Stored data:

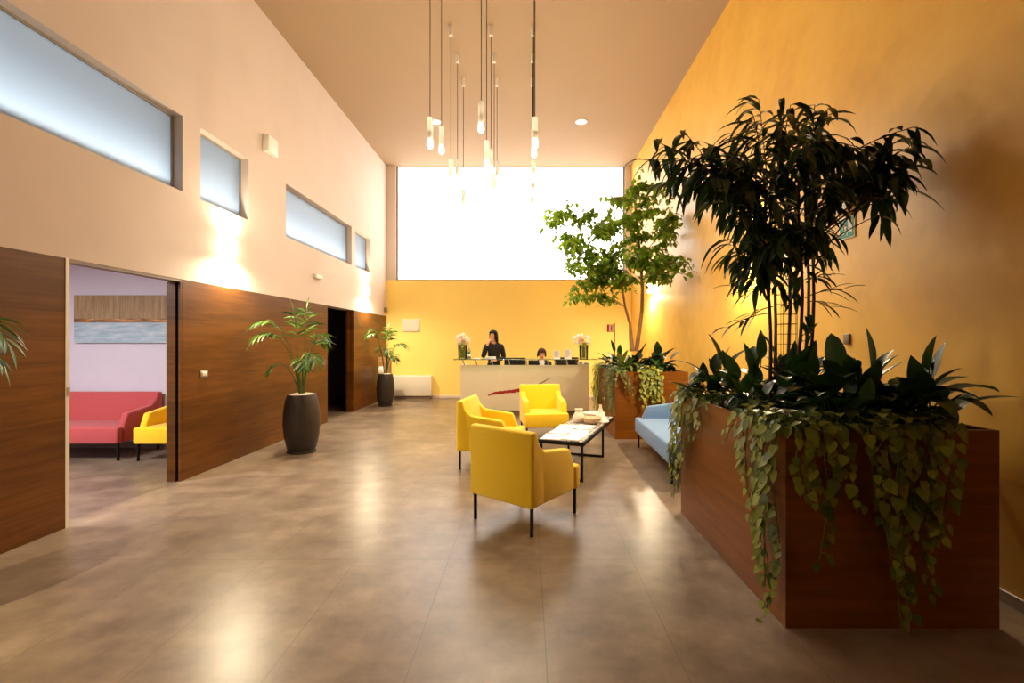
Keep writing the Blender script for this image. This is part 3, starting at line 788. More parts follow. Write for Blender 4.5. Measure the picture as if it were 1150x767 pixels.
def potted_palm(label, loc, H, R0, fr, seed, group='potted palms along the wooden wall'):
    r = random.Random(seed)
    t = thing('potted_palm', label, 'potted plant', loc, 0, group)
    k = R0
    b = MB(); b.lathe([(k*0.70,0.035),(k*0.78,0.06),(k*0.93,H*0.28),(k,H*0.5),(k*0.97,H*0.70),(k*0.86,H*0.9),(k*0.76,H-0.004),(k*0.75,H),(k*0.70,H),(k*0.69,H-0.03)], n=40, cap0=True); b.build('pot', M['pot'], t)
    b = MB(); b.lathe([(k*0.74,0.0),(k*0.78,0.01),(k*0.78,0.03),(k*0.72,0.036)], n=32, cap0=True, cap1=True); b.build('saucer', M['pot'], t)
    b = MB(); b.lathe([(0.005,H+0.006),(k*0.5,H+0.008),(k*0.70,H-0.004)], n=32); b.build('pebbles', M['pebble'], t)
    bs = MB()
    for i in range(5):
        a = r.uniform(0, 6.28); q = 0.03; bs.tube([(q*math.cos(a), q*math.sin(a), H), (q*1.3*math.cos(a), q*1.3*math.sin(a), H+0.25), (q*2*math.cos(a), q*2*math.sin(a), H + 0.5)], [0.016, 0.013, 0.009], 8)
    bs.build('stalks', M['palm_stem'], t)
    for (az, rad, zt, zc, cr, t0, n, L) in fr:
        a = R(az); bst, bl = MB(), MB()
        d = Vector((math.cos(a), math.sin(a), 0))
        frond(bst, bl, d * 0.025 + Vector((0,0,H)), d * rad + Vector((0,0,zt)), d * cr + Vector((0,0,zc)), t0, int(n * 1.35), L * 1.08, 0.026, 1.0, 0.008, r)
        f = bl.build('frond', M['palm_leaf'], t, angle=180); bst.build('midrib', M['palm_stem'], f)
    return t
# frond: azimuth, reach, tip height, control height, control reach, first leaflet, pairs, leaflet length
potted_palm('tall palm in dark brown pot in front of the wood wall, between the two doorways', (-3.07, 6.2, 0), 0.785, 0.235,
    [(80,0.10,1.95,1.5,0.02,0.62,9,0.26),(200,0.10,1.90,1.5,0.05,0.60,8,0.24),(212,0.56,1.72,1.95,0.16,0.50,11,0.24),(232,0.60,1.52,1.85,0.20,0.50,11,0.23),
     (-5,0.34,1.55,1.75,0.12,0.55,9,0.22),(-40,0.40,1.22,1.6,0.16,0.55,9,0.22),(222,0.42,1.08,1.42,0.2,0.6,7,0.20),(60,0.36,1.45,1.7,0.15,0.55,9,0.22),(300,0.35,1.15,1.5,0.15,0.55,8,0.2)], 21)
potted_palm('smaller palm in dark brown pot beside the corner radiator', (-3.30, 10.6, 0), 0.75, 0.205,
    [(70,0.10,1.80,1.5,0.03,0.6,8,0.24),(210,0.36,1.70,1.95,0.16,0.5,10,0.24),(235,0.5,1.62,1.9,0.15,0.5,10,0.24),(-20,0.18,1.72,1.7,0.05,0.55,9,0.24),
     (-12,0.50,1.40,1.62,0.18,0.5,10,0.26),(-35,0.36,1.08,1.35,0.14,0.55,9,0.22),(190,0.16,1.30,1.45,0.1,0.6,7,0.18),(-60,0.30,1.2,1.6,0.12,0.55,8,0.22)], 22)
potted_palm('palm fronds reaching in at the left edge of the picture', (-3.28, 2.45, 0), 0.785, 0.235,
    [(20,0.36,1.50,1.95,0.16,0.5,8,0.22),(35,0.30,1.38,1.7,0.16,0.5,7,0.20),(120,0.15,2.0,1.6,0.04,0.6,9,0.26),(250,0.5,1.6,1.9,0.15,0.5,10,0.24),(300,0.5,1.4,1.7,0.2,0.5,10,0.24)], 23)

# planters
def planter(label, y0, y1):
    x0, x1, h = 1.352, 2.47, 1.035
    t = thing('planter', label, 'planter', ((x0 + x1) / 2, (y0 + y1) / 2, 0), 0, 'wooden planters')
    wx, wy = (x1 - x0) / 2, (y1 - y0) / 2; th = 0.025
    b = MB()
    b.box(-wx, wx, -wy, -wy + th, 0, h); b.box(-wx, wx, wy - th, wy, 0, h)
    b.box(-wx, -wx + th, -wy + th, wy - th, 0, h); b.box(wx - th, wx, -wy + th, wy - th, 0, h)
    b.build('box', M['planter_wood'], t, smooth=False)
    b = MB(); b.box(-wx + th, wx - th, -wy + th, wy - th, 0.02, h - 0.045); b.build('soil', M['soil'], t, smooth=False)
    return t
planter('large wooden planter nearest the camera on the right', 2.38, 4.0)
planter('wooden planter beside the reception desk, holding the pale-trunked tree', 6.98, 8.9)
SZ = 0.99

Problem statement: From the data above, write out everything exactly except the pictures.

Written response:
Keep writing the Blender script for this image. This is part 3, starting at line 788. More parts follow. Write for Blender 4.5. Measure the picture as if it were 1150x767 pixels.
def potted_palm(label, loc, H, R0, fr, seed, group='potted palms along the wooden wall'):
    r = random.Random(seed)
    t = thing('potted_palm', label, 'potted plant', loc, 0, group)
    k = R0
    b = MB(); b.lathe([(k*0.70,0.035),(k*0.78,0.06),(k*0.93,H*0.28),(k,H*0.5),(k*0.97,H*0.70),(k*0.86,H*0.9),(k*0.76,H-0.004),(k*0.75,H),(k*0.70,H),(k*0.69,H-0.03)], n=40, cap0=True); b.build('pot', M['pot'], t)
    b = MB(); b.lathe([(k*0.74,0.0),(k*0.78,0.01),(k*0.78,0.03),(k*0.72,0.036)], n=32, cap0=True, cap1=True); b.build('saucer', M['pot'], t)
    b = MB(); b.lathe([(0.005,H+0.006),(k*0.5,H+0.008),(k*0.70,H-0.004)], n=32); b.build('pebbles', M['pebble'], t)
    bs = MB()
    for i in range(5):
        a = r.uniform(0, 6.28); q = 0.03; bs.tube([(q*math.cos(a), q*math.sin(a), H), (q*1.3*math.cos(a), q*1.3*math.sin(a), H+0.25), (q*2*math.cos(a), q*2*math.sin(a), H + 0.5)], [0.016, 0.013, 0.009], 8)
    bs.build('stalks', M['palm_stem'], t)
    for (az, rad, zt, zc, cr, t0, n, L) in fr:
        a = R(az); bst, bl = MB(), MB()
        d = Vector((math.cos(a), math.sin(a), 0))
        frond(bst, bl, d * 0.025 + Vector((0,0,H)), d * rad + Vector((0,0,zt)), d * cr + Vector((0,0,zc)), t0, int(n * 1.35), L * 1.08, 0.026, 1.0, 0.008, r)
        f = bl.build('frond', M['palm_leaf'], t, angle=180); bst.build('midrib', M['palm_stem'], f)
    return t
# frond: azimuth, reach, tip height, control height, control reach, first leaflet, pairs, leaflet length
potted_palm('tall palm in dark brown pot in front of the wood wall, between the two doorways', (-3.07, 6.2, 0), 0.785, 0.235,
    [(80,0.10,1.95,1.5,0.02,0.62,9,0.26),(200,0.10,1.90,1.5,0.05,0.60,8,0.24),(212,0.56,1.72,1.95,0.16,0.50,11,0.24),(232,0.60,1.52,1.85,0.20,0.50,11,0.23),
     (-5,0.34,1.55,1.75,0.12,0.55,9,0.22),(-40,0.40,1.22,1.6,0.16,0.55,9,0.22),(222,0.42,1.08,1.42,0.2,0.6,7,0.20),(60,0.36,1.45,1.7,0.15,0.55,9,0.22),(300,0.35,1.15,1.5,0.15,0.55,8,0.2)], 21)
potted_palm('smaller palm in dark brown pot beside the corner radiator', (-3.30, 10.6, 0), 0.75, 0.205,
    [(70,0.10,1.80,1.5,0.03,0.6,8,0.24),(210,0.36,1.70,1.95,0.16,0.5,10,0.24),(235,0.5,1.62,1.9,0.15,0.5,10,0.24),(-20,0.18,1.72,1.7,0.05,0.55,9,0.24),
     (-12,0.50,1.40,1.62,0.18,0.5,10,0.26),(-35,0.36,1.08,1.35,0.14,0.55,9,0.22),(190,0.16,1.30,1.45,0.1,0.6,7,0.18),(-60,0.30,1.2,1.6,0.12,0.55,8,0.22)], 22)
potted_palm('palm fronds reaching in at the left edge of the picture', (-3.28, 2.45, 0), 0.785, 0.235,
    [(20,0.36,1.50,1.95,0.16,0.5,8,0.22),(35,0.30,1.38,1.7,0.16,0.5,7,0.20),(120,0.15,2.0,1.6,0.04,0.6,9,0.26),(250,0.5,1.6,1.9,0.15,0.5,10,0.24),(300,0.5,1.4,1.7,0.2,0.5,10,0.24)], 23)

# planters
def planter(label, y0, y1):
    x0, x1, h = 1.352, 2.47, 1.035
    t = thing('planter', label, 'planter', ((x0 + x1) / 2, (y0 + y1) / 2, 0), 0, 'wooden planters')
    wx, wy = (x1 - x0) / 2, (y1 - y0) / 2; th = 0.025
    b = MB()
    b.box(-wx, wx, -wy, -wy + th, 0, h); b.box(-wx, wx, wy - th, wy, 0, h)
    b.box(-wx, -wx + th, -wy + th, wy - th, 0, h); b.box(wx - th, wx, -wy + th, wy - th, 0, h)
    b.build('box', M['planter_wood'], t, smooth=False)
    b = MB(); b.box(-wx + th, wx - th, -wy + th, wy - th, 0.02, h - 0.045); b.build('soil', M['soil'], t, smooth=False)
    return t
planter('large wooden planter nearest the camera on the right', 2.38, 4.0)
planter('wooden planter beside the reception desk, holding the pale-trunked tree', 6.98, 8.9)
SZ = 0.99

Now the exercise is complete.